Marianas Visitors Authority marketing manager Bruce A. Bateman said it will be a disaster if visa waivers are not extended to Russian tourists once the federal government takes over local immigration.

“If that’s true, that will cause serious economic damage to the CNMI. We rely more and more heavily on the Russian tourist market, which grows ever larger all the time. While their numbers grow, it seems as if we’ve been getting higher and higher quality tourists from Russia…they stay longer… and they are far more free spending. It’s just a higher end market that come here from eastern Russia and even from the central part of the former Soviet Union.”

Bateman said he couldn’t start to fathom the impact the loss of Russian tourists will have on the Commonwealth’s visitor industry.

“All of the hard work our travel partners—the hotels here, their agents in Russia—the past 10 years will all go down the drain. Same is true with China, the largest travel market in the world.”

Kanae Quinn, Pacific Islands Club sales and marketing director, said if Russian tourists are required to obtain a U.S. visa after June 2009, the whole process of bringing them into the CNMI will become more time-consuming and costly than the current VEP system.

“Basically, anything that impedes Russian visitors to travel to the CNMI will directly impact the number of travelers to the island. PIC has witnessed the growth of the Russian market since 1996 and the anticipated abrupt decline in June will certainly affect the resort in terms of room nights and revenue,” she said.

Hyatt Regency Saipan marketing communications assistant/GSO sales Le Shen seconded Quinn’s assessment and said the loss of the Russian tourists will effectively cut off from the CNMI a very promising segment of the travel market.

“For our hotel, Russian business has increased a lot compared with 2006, 2007, which covered some lost business from the Japan and Korea market due to economic crisis. I can only say we will lose big revenue from this market, not only for Hyatt, [but] for the whole island as well. But we all have to wait and see…”

But PIC and the rest of the tourism players on the island are not letting it happen without a fight.

Quinn said that, as a member of the Hotel Association of the Northern Mariana Islands and the Marianas Visitors Authority, PIC has aligned with these two organizations to promote the U.S. visa waiver for the Russian tourists.
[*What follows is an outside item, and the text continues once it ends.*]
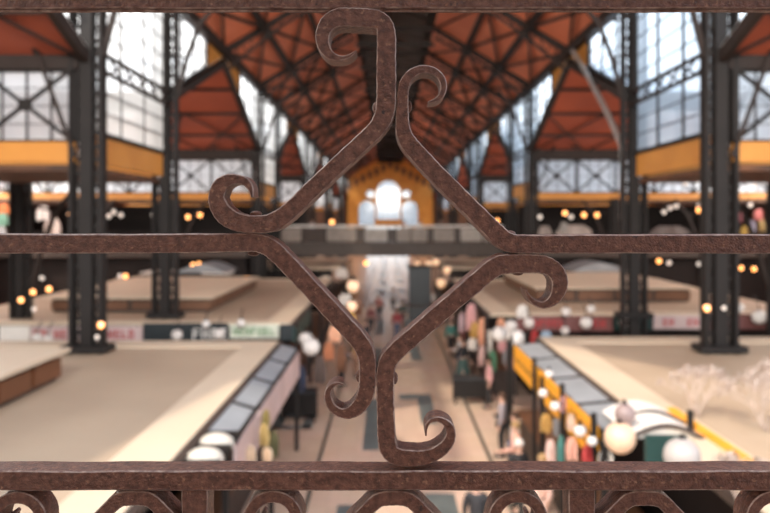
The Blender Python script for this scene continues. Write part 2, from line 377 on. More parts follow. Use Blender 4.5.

“Since tourism is the only sustainable industry, we, as an island, need to persuade the federal government to carefully consider the consequences of not allowing the Russians or Chinese tourists to continue to travel to the CNMI.”

Charles Reyes, Gov. Benigno R. Fitial’s press secretary, said all is not lost and his boss is trying to persuade the federal government to extend visa waivers not only to Russian tourists wishing to come to the CNMI but Chinese tourists as well.

“The governor is working with our new delegate and our local business community to address this matter with federal policy makers in Washington, D.C. The governor is in Washington, D.C. right now working to raise awareness of the importance of the Russian and Chinese tourism markets for the CNMI. The governor respects the federal government’s concern for national security but we must find a way to protect U.S. national security without severely compromising the CNMI’s economic security, particularly in this distressed economic environment.”

But if no visa waivers are granted, Quinn said the CNMI will just have to face reality and survive with what remaining market it has.

“The alternative is to seek other markets in the region that are included in the U.S. visa waiver program in addition to working with our Russian agents whose clientele already have U.S. visas,” she said.

Fiscal year to date numbers show that the Russian tourism market is up 86 percent from the same period year ago—449 in October 2007-November 2008 to 836 in the same period in fiscal year 2009. Just last month, 456 visitors from the former Soviet Union arrived in the CNMI, compared to 261 in November 2007.